Sixth Sunday in Ordinary Time – February 16, 2020

Last week, I received a very entertaining email from a friend of mine. The email contained a list of words and phrases that used to be common but are heard infrequently today. My friend prefaced the email by saying that he was in a nostalgic mood. You’ll be able to guess the era for which he was nostalgic by reading some of the quotes he sent.

“Heavens to Murgatroyd!” This exclamation of surprise and wonder was a favorite phrase of Snagglepuss, a pink mountain lion in the Yogi Bear Show cartoons of the 1960’s. Snagglepuss is thought to have been the inspiration for the Pink Panther cartoon character which appeared in the eponymous movies of the same era.

“Everything is hunky-dory.” There is no agreed-upon historical source for this expression of satisfaction or approval. The word “hunky” dates to the mid-nineteenth century and meant “healthy” or “able-bodied.” The origin of the word “dory” is unknown, but I’m hunky-dory with the lack of a definite etymology.

“Life is just swell.” In the mid-twentieth century, “swell” was an alternative to saying, “nifty,” or “neat,” or “dandy.” A half-century earlier, however, “a swell” or “a dandy” was a nattily attired gentleman. Today, using any of these words makes one sound like a “toff” in the twenty-first century usage of the term.

The email contained a few more vintage phrases that struck a chord with me. A few of those phrases are apt descriptions of common responses to Jesus’ preaching in today’s Gospel reading.

During the Sermon of the Mount, Jesus said, “whoever breaks one of the least of these commandments and teaches others to do so will be called least in the kingdom of heaven . . . whoever is angry with his brother will be liable to judgment . . . whoever says ‘You fool,’ will be liable to fiery Gehenna . . . If your right eye causes you to sin, tear it out and throw it away.

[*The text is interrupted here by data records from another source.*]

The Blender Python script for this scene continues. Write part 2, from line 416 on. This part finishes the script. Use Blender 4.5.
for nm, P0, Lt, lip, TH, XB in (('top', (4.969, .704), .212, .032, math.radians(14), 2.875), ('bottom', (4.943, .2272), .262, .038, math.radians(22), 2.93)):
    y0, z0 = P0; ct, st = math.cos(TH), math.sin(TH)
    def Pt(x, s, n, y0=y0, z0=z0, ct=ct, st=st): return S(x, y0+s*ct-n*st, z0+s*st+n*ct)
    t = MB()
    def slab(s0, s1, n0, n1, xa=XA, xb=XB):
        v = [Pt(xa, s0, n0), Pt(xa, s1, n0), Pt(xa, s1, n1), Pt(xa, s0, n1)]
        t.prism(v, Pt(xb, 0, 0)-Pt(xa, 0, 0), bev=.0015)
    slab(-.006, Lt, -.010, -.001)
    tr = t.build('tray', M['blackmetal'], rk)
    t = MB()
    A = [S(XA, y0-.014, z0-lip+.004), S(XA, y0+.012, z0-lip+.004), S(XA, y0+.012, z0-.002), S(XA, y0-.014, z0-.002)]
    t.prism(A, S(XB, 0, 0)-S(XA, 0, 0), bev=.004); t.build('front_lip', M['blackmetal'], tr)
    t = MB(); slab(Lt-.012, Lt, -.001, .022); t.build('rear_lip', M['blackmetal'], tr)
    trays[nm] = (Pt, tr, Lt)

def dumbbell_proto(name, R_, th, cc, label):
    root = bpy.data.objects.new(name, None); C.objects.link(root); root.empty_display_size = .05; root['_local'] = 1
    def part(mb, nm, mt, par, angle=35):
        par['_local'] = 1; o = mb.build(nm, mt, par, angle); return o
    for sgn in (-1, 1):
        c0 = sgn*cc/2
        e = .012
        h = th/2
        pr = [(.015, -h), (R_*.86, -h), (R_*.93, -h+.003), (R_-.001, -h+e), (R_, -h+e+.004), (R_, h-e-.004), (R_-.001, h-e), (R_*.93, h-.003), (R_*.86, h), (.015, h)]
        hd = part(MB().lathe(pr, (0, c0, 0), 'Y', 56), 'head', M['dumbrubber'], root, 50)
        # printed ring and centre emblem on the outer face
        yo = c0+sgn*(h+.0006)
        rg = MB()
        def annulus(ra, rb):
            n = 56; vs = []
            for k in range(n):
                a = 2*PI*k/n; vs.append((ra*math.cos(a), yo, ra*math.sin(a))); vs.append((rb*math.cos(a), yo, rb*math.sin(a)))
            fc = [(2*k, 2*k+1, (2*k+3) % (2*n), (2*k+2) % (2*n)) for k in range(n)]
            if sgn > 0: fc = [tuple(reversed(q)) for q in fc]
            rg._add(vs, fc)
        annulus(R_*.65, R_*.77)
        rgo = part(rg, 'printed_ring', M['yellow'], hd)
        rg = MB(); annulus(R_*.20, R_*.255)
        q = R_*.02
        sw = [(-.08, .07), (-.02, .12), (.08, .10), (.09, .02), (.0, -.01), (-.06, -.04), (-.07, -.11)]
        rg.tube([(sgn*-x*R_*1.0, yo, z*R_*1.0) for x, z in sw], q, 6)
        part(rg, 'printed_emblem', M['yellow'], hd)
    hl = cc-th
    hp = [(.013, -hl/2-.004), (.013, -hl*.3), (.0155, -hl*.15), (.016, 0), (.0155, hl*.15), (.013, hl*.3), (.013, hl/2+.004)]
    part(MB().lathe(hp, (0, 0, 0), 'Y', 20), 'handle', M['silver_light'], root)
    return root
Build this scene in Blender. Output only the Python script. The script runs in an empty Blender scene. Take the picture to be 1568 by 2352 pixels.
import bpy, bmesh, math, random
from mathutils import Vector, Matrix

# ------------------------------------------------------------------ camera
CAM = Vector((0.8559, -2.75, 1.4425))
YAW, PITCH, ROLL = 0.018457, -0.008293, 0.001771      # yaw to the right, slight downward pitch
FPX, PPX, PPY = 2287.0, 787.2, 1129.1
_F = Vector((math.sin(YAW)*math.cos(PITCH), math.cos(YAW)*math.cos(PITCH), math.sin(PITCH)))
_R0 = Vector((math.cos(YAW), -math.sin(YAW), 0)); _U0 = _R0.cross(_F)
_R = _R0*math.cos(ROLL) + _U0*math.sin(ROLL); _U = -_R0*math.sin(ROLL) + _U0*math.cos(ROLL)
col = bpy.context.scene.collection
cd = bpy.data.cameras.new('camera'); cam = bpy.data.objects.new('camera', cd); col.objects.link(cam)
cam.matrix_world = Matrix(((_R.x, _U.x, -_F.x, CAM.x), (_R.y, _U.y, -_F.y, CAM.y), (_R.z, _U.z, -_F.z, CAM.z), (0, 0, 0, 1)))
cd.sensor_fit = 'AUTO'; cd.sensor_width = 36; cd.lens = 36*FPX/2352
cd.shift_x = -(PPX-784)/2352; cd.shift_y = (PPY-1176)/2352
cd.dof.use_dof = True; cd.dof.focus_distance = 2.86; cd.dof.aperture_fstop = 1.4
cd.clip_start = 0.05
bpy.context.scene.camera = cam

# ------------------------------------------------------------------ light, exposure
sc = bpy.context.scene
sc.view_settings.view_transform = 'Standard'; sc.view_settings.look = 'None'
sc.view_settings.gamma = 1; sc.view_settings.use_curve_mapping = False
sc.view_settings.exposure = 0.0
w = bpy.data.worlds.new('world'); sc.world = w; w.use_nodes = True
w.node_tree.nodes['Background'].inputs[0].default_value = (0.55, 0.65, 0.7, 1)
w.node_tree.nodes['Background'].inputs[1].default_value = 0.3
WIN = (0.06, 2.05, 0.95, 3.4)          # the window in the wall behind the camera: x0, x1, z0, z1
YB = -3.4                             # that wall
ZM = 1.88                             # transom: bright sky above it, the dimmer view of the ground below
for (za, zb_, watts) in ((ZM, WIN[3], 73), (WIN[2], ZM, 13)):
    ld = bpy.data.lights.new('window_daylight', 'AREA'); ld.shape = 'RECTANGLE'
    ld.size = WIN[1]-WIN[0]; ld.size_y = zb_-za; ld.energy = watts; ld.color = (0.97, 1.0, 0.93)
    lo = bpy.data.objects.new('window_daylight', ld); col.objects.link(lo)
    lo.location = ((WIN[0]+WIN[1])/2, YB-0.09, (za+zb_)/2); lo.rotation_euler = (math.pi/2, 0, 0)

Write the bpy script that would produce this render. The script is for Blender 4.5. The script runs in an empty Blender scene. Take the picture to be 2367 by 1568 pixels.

It is better for you to lose one of your members than to have your whole body thrown into Gehenna. And if your right hand causes you to sin, cut it off and throw it away. It is better for you to lose one of your members than to have your whole body go into Gehenna . . . do not swear at all; let your ‘Yes’ mean ‘Yes,’ and your ‘No’ mean ‘No’.” (Mt. 5: 19,22,29-30,34,37 NABRE)

These old sayings are rarely spoken and even more rarely practiced. Rather than taking these teachings of Jesus seriously, it is more common to treat them as antiquated, obsolete, or simple-minded. Perhaps, you’ll recognize some of the following sentiments.

P’shaw, what’s wrong with breaking a few commandments? You sound like a broken record when you point out that I give a bad example to others.”

“It doesn’t really matter what I say about the driver of that jalopy. My car windows are rolled up and no one can hear me call that driver a knucklehead, a nincompoop, or a pill.”

“Being Baptized, receiving the Eucharist, or going to Confession doesn’t really mean that I have to give up sinning. All that monkey business about avoiding sin is just hokum. If Jesus is really telling me that it would be better to forfeit an eye or a hand than to merit perdition, then I’m telling him, ‘See ya later, alligator’.”

Some of the statements and images in the Sermon on the Mount are rather graphic; all are quite demanding. Over the centuries, they have been misunderstood, poorly practiced, or ignored. Jesus’ intentions, however, are very simple and easy to grasp. Jesus is saying, “Hey! It’s your nickel: You determine your life by means of your choices; those choices also determine your after-life.”

If you wish to take refuge in the thought that your personal behavior has no moral significance, or that your actions have no lasting consequences, try to apply that same standard to the behavior of other people. The next time someone says or does something that offends, insults, or frightens you, try excusing them by saying that it doesn’t really matter. The next time someone does something that threatens, deprives, or harms you, try excusing them on the basis that the consequences are limited only to you. If you’re willing to be honest, you’ll admit that your selfish behavior has precisely the same meaning and consequences as the selfish behavior of the people whom you judge to be morally deficient. If your behavior is a carbon copy of the behavior of people who offend you, you’ve forfeited the right to be offended.

Jesus’ teaching isn’t old-fashioned or out-of-date, it’s timeless. Unless our actions are true expressions of the claims we make about goodness and justice, we live a lie. Maybe, it’s time to straighten up and fly right.